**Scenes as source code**
::::::
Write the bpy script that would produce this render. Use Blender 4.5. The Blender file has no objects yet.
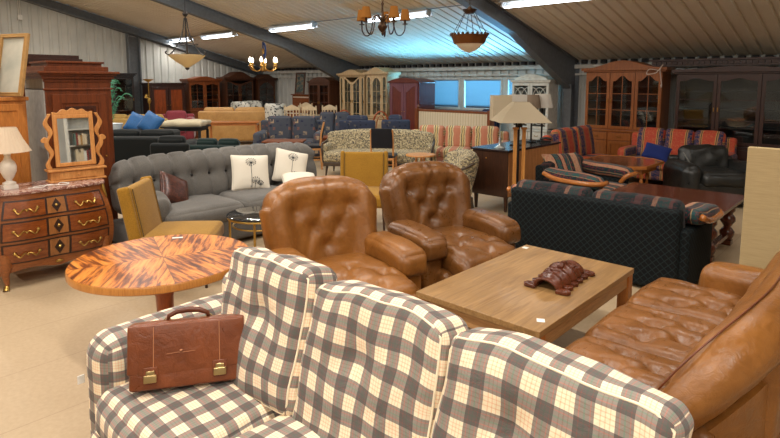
import bpy, bmesh, math, random
from math import sin, cos, pi, radians as R, sqrt, exp
from mathutils import Vector, Matrix, noise
random.seed(7)
S = bpy.context.scene
COL = S.collection
# ---------------------------------------------------------------- camera, sky, lamps, exposure
YAW = math.atan(515/555.); PITCH = math.atan(64/555.)
cam = bpy.data.cameras.new('camera'); camo = bpy.data.objects.new('camera', cam); COL.objects.link(camo)
camo.location = (0, 0, 1.7); camo.rotation_euler = (pi/2-PITCH, 0, YAW)
cam.sensor_width = 36; cam.lens = 36*555/780.; cam.shift_y = -73/780.; cam.clip_end = 100; cam.clip_start = .05
S.camera = camo
S.view_settings.view_transform = 'Standard'; S.view_settings.look = 'None'; S.view_settings.gamma = 1
S.view_settings.exposure = 0.12
W = bpy.data.worlds.new('world'); S.world = W; W.use_nodes = True
W.node_tree.nodes['Background'].inputs[0].default_value = (.55, .78, 1, 1)
W.node_tree.nodes['Background'].inputs[1].default_value = .5

def area(name, loc, size, power, color, rot=(0, 0, 0), spread=180):
    l = bpy.data.lights.new(name, 'AREA'); l.shape = 'RECTANGLE'; l.size, l.size_y = size
    l.energy = power; l.color = color; l.spread = R(spread)
    o = bpy.data.objects.new(name, l); o.location = loc; o.rotation_euler = rot; COL.objects.link(o); return o

EAVE_V, EAVE_Z, SL = 11.3, 2.15, .256
def ceil_z(v):
    return EAVE_Z + SL*(EAVE_V-v) if v > 1 else EAVE_Z + SL*(EAVE_V-1) - SL*(1-v)
# fluorescent fixtures: rows parallel to the eaves
LAMP_ROWS = []
for u in (-15.9, -13.6, -10.4, -7.2, -4.05, -.9, 2.2): LAMP_ROWS.append((u, 7.92, 24 if u < -6 else 7))
for u in (-13.6, -10.4, -7.2, -4.05, -.9): LAMP_ROWS.append((u, 4.2, {-13.6: 34, -10.4: 72, -7.2: 74, -4.05: 54, -.9: 34}[u]))
for u in (-10.4, -7.2, -4.05, -.9, 2.2): LAMP_ROWS.append((u, .6, 92))
for u in (-4.05, -.9, 2.2): LAMP_ROWS.append((u, -3.0, 80))
WHITE_L = (1.0, .945, .86)
for (u, v, pw) in LAMP_ROWS:
    area('fluorescent_light', (u, v, ceil_z(v)-.152), (1.55, .03), pw, WHITE_L)
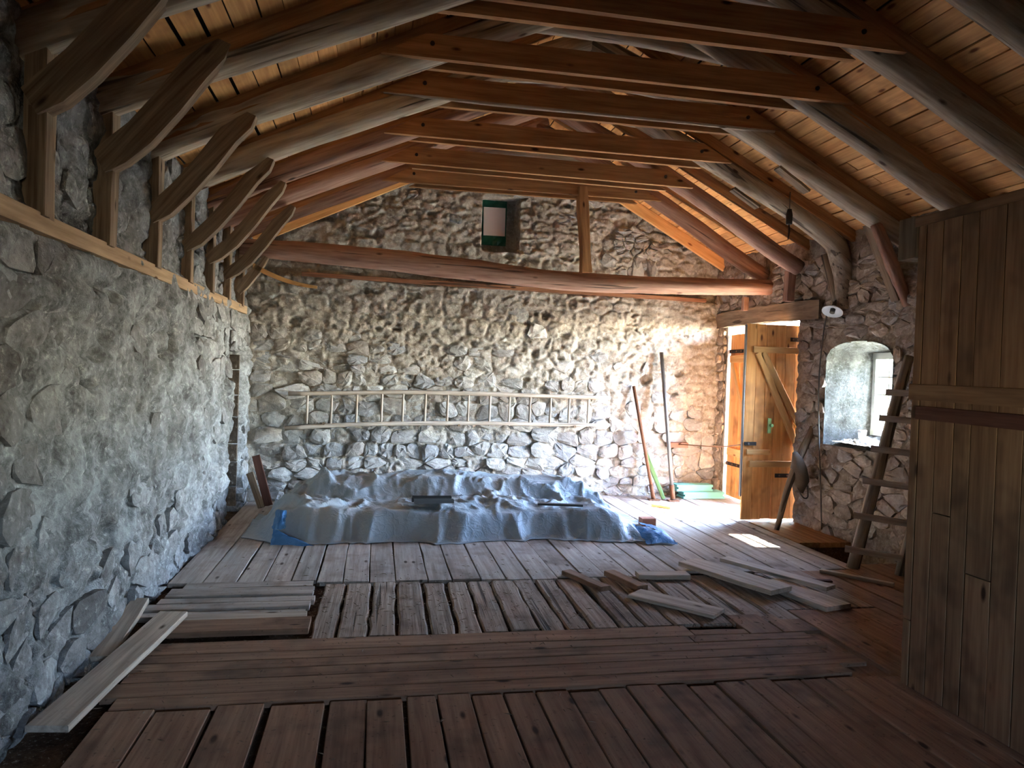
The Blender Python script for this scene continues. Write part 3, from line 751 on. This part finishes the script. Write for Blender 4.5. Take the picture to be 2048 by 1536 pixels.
    if abs(ty-7.33) < .01:
        plank('wall_post', (4.60, ty+.08, 2.5), (4.60, ty+.06, 2.84), .09, .09, (-1, 0, 0), M['log_red'], t)

# band beam let into the left wall
band = tag(plank('wall_band', (-1.475, -2.8, 2.125), (-1.475, 8.25, 2.135), .10, .085, UP, M['post'], None, segs=14, wob=.006), 'pale timber band let into the left wall below the knee braces', 'beam')
# tie beam in front of the end wall
tb = tag(log('tie_beam', [(-1.46, 8.03, 2.83), (-.4, 7.99, 2.80), (.9, 7.98, 2.73), (2.2, 7.98, 2.655), (3.6, 7.97, 2.68), (4.72, 7.97, 2.725)], [.10, .115, .12, .108, .1, .092], M['log_red'], None, 14, .009, 7), 'long round tie beam log spanning the room before the end wall', 'beam')
stt = tag(plank('strut', (2.31, 7.985, 2.755), (2.23, 7.985, 3.72), .1, .14, (0, -1, 0), M['collar'], None, segs=4, wob=.01), 'short upright brown plank strut standing on the round tie beam', 'strut')
tag(plank('wall_plate', (-.9, backY(-.9)-.10, 2.63), (4.35, backY(4.35)-.10, 2.625), .10, .05, UP, M['log_brown'], None, segs=10, wob=.012), 'thin dark wooden plate on the ledge of the end wall', 'beam')
lath = mesh('loose_lath', *(lambda n: ([v for k in range(n+1) for v in ((k/n*.66, 0, -.26*k/n+.05*(k/n)**2*1.6-.02*sin(pi*k/n)), (k/n*.66, .02, -.26*k/n+.05*(k/n)**2*1.6-.02*sin(pi*k/n)), (k/n*.66, .02, .06-.26*k/n+.05*(k/n)**2*1.6-.02*sin(pi*k/n)-.03*k/n), (k/n*.66, 0, .06-.26*k/n+.05*(k/n)**2*1.6-.02*sin(pi*k/n)-.03*k/n))],
    [(0, 1, 2, 3), (4*n+3, 4*n+2, 4*n+1, 4*n)]+[(a, a+4, b+4, b) for k in range(n) for a, b in ((k*4, k*4+1), (k*4+1, k*4+2), (k*4+2, k*4+3), (k*4+3, k*4))]))(8), M['pine_fresh'], mtx=Matrix.Translation((-1.32, 7.93, 2.60)))
tag(lath, 'short bent light pine lath hanging at the left end of the tie beam', 'lath')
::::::
**Exercise task**
Quote the preceding listing precisely and completely, omitting its images.

**Expected answer**
Write the bpy script that would produce this render. Use Blender 4.5. The Blender file has no objects yet.
import bpy, bmesh, math, random
from math import sin, cos, pi, radians as R, sqrt, exp
from mathutils import Vector, Matrix, noise
random.seed(7)
S = bpy.context.scene
COL = S.collection
# ---------------------------------------------------------------- camera, sky, lamps, exposure
YAW = math.atan(515/555.); PITCH = math.atan(64/555.)
cam = bpy.data.cameras.new('camera'); camo = bpy.data.objects.new('camera', cam); COL.objects.link(camo)
camo.location = (0, 0, 1.7); camo.rotation_euler = (pi/2-PITCH, 0, YAW)
cam.sensor_width = 36; cam.lens = 36*555/780.; cam.shift_y = -73/780.; cam.clip_end = 100; cam.clip_start = .05
S.camera = camo
S.view_settings.view_transform = 'Standard'; S.view_settings.look = 'None'; S.view_settings.gamma = 1
S.view_settings.exposure = 0.12
W = bpy.data.worlds.new('world'); S.world = W; W.use_nodes = True
W.node_tree.nodes['Background'].inputs[0].default_value = (.55, .78, 1, 1)
W.node_tree.nodes['Background'].inputs[1].default_value = .5

def area(name, loc, size, power, color, rot=(0, 0, 0), spread=180):
    l = bpy.data.lights.new(name, 'AREA'); l.shape = 'RECTANGLE'; l.size, l.size_y = size
    l.energy = power; l.color = color; l.spread = R(spread)
    o = bpy.data.objects.new(name, l); o.location = loc; o.rotation_euler = rot; COL.objects.link(o); return o

EAVE_V, EAVE_Z, SL = 11.3, 2.15, .256
def ceil_z(v):
    return EAVE_Z + SL*(EAVE_V-v) if v > 1 else EAVE_Z + SL*(EAVE_V-1) - SL*(1-v)
# fluorescent fixtures: rows parallel to the eaves
LAMP_ROWS = []
for u in (-15.9, -13.6, -10.4, -7.2, -4.05, -.9, 2.2): LAMP_ROWS.append((u, 7.92, 24 if u < -6 else 7))
for u in (-13.6, -10.4, -7.2, -4.05, -.9): LAMP_ROWS.append((u, 4.2, {-13.6: 34, -10.4: 72, -7.2: 74, -4.05: 54, -.9: 34}[u]))
for u in (-10.4, -7.2, -4.05, -.9, 2.2): LAMP_ROWS.append((u, .6, 92))
for u in (-4.05, -.9, 2.2): LAMP_ROWS.append((u, -3.0, 80))
WHITE_L = (1.0, .945, .86)
for (u, v, pw) in LAMP_ROWS:
    area('fluorescent_light', (u, v, ceil_z(v)-.152), (1.55, .03), pw, WHITE_L)
The Blender Python script for this scene continues. Write part 3, from line 751 on. This part finishes the script. Write for Blender 4.5. Take the picture to be 2048 by 1536 pixels.
    if abs(ty-7.33) < .01:
        plank('wall_post', (4.60, ty+.08, 2.5), (4.60, ty+.06, 2.84), .09, .09, (-1, 0, 0), M['log_red'], t)

# band beam let into the left wall
band = tag(plank('wall_band', (-1.475, -2.8, 2.125), (-1.475, 8.25, 2.135), .10, .085, UP, M['post'], None, segs=14, wob=.006), 'pale timber band let into the left wall below the knee braces', 'beam')
# tie beam in front of the end wall
tb = tag(log('tie_beam', [(-1.46, 8.03, 2.83), (-.4, 7.99, 2.80), (.9, 7.98, 2.73), (2.2, 7.98, 2.655), (3.6, 7.97, 2.68), (4.72, 7.97, 2.725)], [.10, .115, .12, .108, .1, .092], M['log_red'], None, 14, .009, 7), 'long round tie beam log spanning the room before the end wall', 'beam')
stt = tag(plank('strut', (2.31, 7.985, 2.755), (2.23, 7.985, 3.72), .1, .14, (0, -1, 0), M['collar'], None, segs=4, wob=.01), 'short upright brown plank strut standing on the round tie beam', 'strut')
tag(plank('wall_plate', (-.9, backY(-.9)-.10, 2.63), (4.35, backY(4.35)-.10, 2.625), .10, .05, UP, M['log_brown'], None, segs=10, wob=.012), 'thin dark wooden plate on the ledge of the end wall', 'beam')
lath = mesh('loose_lath', *(lambda n: ([v for k in range(n+1) for v in ((k/n*.66, 0, -.26*k/n+.05*(k/n)**2*1.6-.02*sin(pi*k/n)), (k/n*.66, .02, -.26*k/n+.05*(k/n)**2*1.6-.02*sin(pi*k/n)), (k/n*.66, .02, .06-.26*k/n+.05*(k/n)**2*1.6-.02*sin(pi*k/n)-.03*k/n), (k/n*.66, 0, .06-.26*k/n+.05*(k/n)**2*1.6-.02*sin(pi*k/n)-.03*k/n))],
    [(0, 1, 2, 3), (4*n+3, 4*n+2, 4*n+1, 4*n)]+[(a, a+4, b+4, b) for k in range(n) for a, b in ((k*4, k*4+1), (k*4+1, k*4+2), (k*4+2, k*4+3), (k*4+3, k*4))]))(8), M['pine_fresh'], mtx=Matrix.Translation((-1.32, 7.93, 2.60)))
tag(lath, 'short bent light pine lath hanging at the left end of the tie beam', 'lath')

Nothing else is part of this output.